SISO Stability Criterion Derived From a Three-Port Admittance Model of Train-Network System and Its Applications in Low-Frequency Oscillation Analysis

Frequency-domain admittance models have been widely utilized to analyze the low-frequency oscillation (LFO) issue in train-network systems. Since existing dq-frame or $\alpha \beta $ -frame admittance models of train-network systems are usually built from ac-port, impacts of dc-side passive impedance on the LFO cannot be explicitly characterized. In addition, admittance models built from ac-port are multiple input and multiple output (MIMO) systems, which is inconvenient for admittance measurement and stability margin estimation such as a single-input and single-output (SISO) system.
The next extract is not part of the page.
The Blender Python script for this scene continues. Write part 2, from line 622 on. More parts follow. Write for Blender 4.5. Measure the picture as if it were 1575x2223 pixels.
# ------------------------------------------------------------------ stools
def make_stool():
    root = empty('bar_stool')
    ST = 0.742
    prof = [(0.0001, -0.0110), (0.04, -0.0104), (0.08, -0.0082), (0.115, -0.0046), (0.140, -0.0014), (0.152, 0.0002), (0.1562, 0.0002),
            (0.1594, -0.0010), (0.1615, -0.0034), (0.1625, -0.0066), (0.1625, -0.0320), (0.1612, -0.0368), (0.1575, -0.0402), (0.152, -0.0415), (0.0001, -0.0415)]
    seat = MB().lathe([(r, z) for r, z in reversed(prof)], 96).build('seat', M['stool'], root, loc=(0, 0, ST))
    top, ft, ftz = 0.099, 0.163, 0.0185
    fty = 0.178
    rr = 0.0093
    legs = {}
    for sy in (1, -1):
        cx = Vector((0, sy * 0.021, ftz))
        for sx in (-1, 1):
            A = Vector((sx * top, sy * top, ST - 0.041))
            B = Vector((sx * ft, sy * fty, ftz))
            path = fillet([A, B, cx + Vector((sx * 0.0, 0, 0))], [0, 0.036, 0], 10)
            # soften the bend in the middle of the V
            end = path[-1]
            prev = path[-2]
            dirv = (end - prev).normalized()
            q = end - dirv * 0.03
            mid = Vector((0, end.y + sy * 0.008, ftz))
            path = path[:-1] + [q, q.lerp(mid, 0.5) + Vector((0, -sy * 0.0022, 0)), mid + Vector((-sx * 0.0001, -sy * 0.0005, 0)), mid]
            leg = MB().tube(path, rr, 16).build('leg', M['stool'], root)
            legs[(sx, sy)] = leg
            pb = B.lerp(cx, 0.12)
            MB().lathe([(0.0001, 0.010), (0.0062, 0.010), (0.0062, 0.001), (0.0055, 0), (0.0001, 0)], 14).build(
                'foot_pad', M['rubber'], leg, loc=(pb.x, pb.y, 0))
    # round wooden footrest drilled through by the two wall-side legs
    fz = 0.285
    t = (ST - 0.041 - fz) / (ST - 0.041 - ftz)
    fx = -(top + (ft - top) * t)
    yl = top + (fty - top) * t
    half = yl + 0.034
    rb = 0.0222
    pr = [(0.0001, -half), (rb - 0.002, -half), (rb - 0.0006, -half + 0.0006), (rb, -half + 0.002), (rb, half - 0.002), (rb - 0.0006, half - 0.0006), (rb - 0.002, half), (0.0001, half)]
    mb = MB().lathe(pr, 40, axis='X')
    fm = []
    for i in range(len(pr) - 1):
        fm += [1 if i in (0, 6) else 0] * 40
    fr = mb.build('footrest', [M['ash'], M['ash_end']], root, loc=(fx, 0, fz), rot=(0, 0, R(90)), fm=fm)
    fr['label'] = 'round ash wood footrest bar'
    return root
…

As a result, this article builds a three-port admittance model of train-network systems. From the perspective of dc-port, a novel SISO stability criterion is derived to analyze the LFO. It is verified that the proposed SISO stability criterion and the traditional MIMO stability criterion in the dq-frame are different reduced-order forms of the three-port admittance model, and all of them are equivalent under some preconditions. Moreover, impacts of dc-side passive impedance on the LFO are explicitly revealed based on the proposed SISO stability criterion, and a virtual resistor control based on the feedback of dc-link capacitor current is then proposed to suppress the LFO. Finally, the experiment results by StarSim hardware in the loop (HIL) are employed to verify the correctness of theoretical analysis results.